Giunti a questo punto non va trascurato un altro elemento dell’episodio, un protagonista apparentemente passivo che individuo nel popolo presente nei cortili del tempio che aspettava la benedizione che quel sacerdote non poteva pronunciare perché muto. Leggiamo “Capirono che nel tempio aveva avuto una visione. Faceva loro dei cenni, e restava muto” (v. 22). Il popolo fu testimone del primo evento ufficiale della manifestazione di Dio e chi avesse voluto indagare, come fece Luca, sulla persona del Battista, avrebbe potuto avere un primo elemento relativo all’autorità con la quale predicava. Figlio di sacerdoti va bene, ma annunciato con quelle manifestazioni era tutt’altra cosa. La stessa cosa si sarebbe potuta fare sulla persona di quel Gesù che diceva di essere il Cristo: esisteva un piano, una linea di eventi a catena inconfutabili.

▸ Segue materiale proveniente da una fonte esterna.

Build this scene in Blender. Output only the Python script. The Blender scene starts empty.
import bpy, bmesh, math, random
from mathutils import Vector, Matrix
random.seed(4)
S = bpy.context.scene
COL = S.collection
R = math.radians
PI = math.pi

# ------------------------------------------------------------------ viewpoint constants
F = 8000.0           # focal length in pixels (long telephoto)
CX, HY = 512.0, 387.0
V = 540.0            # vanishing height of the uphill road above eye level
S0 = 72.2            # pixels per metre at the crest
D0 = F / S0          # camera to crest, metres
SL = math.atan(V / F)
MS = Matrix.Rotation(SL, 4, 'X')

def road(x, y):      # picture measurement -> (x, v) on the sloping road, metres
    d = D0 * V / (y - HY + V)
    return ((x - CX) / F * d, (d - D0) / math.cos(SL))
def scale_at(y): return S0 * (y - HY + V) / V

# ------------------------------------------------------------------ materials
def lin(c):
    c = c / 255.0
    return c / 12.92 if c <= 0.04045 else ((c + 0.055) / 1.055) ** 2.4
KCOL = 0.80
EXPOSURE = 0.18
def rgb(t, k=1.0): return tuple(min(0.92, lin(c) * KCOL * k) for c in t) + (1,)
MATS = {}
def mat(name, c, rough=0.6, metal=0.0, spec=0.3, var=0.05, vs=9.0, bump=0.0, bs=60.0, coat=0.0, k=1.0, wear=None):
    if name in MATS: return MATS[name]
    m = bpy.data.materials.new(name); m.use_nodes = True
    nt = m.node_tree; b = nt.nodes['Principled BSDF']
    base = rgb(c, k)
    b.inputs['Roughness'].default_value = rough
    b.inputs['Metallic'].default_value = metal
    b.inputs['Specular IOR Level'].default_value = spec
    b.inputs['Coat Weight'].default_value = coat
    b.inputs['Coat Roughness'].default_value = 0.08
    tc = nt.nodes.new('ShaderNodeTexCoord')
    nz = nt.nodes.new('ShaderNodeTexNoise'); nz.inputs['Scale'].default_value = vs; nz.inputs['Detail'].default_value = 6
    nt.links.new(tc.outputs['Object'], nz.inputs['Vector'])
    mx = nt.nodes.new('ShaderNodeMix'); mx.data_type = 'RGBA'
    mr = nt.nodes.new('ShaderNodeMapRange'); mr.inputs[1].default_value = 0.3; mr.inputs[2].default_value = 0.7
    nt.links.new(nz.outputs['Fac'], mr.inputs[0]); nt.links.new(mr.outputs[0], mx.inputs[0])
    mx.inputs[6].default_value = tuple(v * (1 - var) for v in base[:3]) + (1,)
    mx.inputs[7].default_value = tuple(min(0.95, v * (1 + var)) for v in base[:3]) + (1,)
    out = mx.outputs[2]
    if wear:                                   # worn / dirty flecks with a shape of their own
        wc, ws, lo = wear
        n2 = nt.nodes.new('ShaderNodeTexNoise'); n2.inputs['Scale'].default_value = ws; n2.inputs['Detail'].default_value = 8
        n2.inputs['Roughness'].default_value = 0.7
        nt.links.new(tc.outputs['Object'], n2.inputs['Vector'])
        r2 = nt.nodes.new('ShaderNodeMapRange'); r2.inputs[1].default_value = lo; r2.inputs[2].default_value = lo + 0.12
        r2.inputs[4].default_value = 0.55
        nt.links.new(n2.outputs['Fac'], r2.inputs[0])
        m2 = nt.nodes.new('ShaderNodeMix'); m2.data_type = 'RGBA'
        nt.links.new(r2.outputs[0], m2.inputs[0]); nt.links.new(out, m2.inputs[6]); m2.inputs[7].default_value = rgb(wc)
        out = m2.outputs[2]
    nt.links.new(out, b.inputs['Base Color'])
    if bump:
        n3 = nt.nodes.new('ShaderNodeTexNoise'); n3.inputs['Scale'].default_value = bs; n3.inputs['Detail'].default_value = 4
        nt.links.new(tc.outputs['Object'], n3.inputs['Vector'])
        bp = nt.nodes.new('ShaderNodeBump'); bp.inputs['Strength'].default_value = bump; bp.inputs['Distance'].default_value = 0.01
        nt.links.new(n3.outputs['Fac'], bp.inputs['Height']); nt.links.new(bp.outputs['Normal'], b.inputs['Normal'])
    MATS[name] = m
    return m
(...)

Zaccaria rimase a Gerusalemme fino al termine della settimana di servizio che doveva prestare la sua classe e quindi se ne tornò a casa, che pare sia stata a Jutta, a poco più di sei chilometri dalla città. Secondo la promessa, Elisabetta rimase gravida, ma “si tenne nascosta cinque mesi”, cioè aspettando il sesto, quando il feto è già completamente formato, è in grado di sentire i suoni, le voci e si posiziona gradualmente a testa in giù in vista del parto. Mi sono chiesto perché Elisabetta si comportò in questo modo: penso che il suo fu un comportamento dettato dalla prudenza in considerazione della sua età avanzata oppure, dovendo essere Giovanni un nazireo, non voleva contrarre nessuna impurità. Alla moglie di Manoah, citata nella scorsa riflessione, fu detto “Guardati dal bere vino o bevanda inebriante e non mangiare nulla di impuro poiché ecco, tu concepirai e partorirai un figlio sulla cui testa non passerà rasoio, perché il bambino sarà un nazireo di Dio fin dal seno materno” (Giudici 13.4,5). Ancora, uno dei motivi del suo tenersi nascosta, poteva risiedere nel fatto che Elisabetta non desiderasse esporsi alla curiosità dei vicini dando così prova, oltre che di prudenza, di riservatezza, qualità non comuni soprattutto oggi, tanto nella donna che nell’uomo.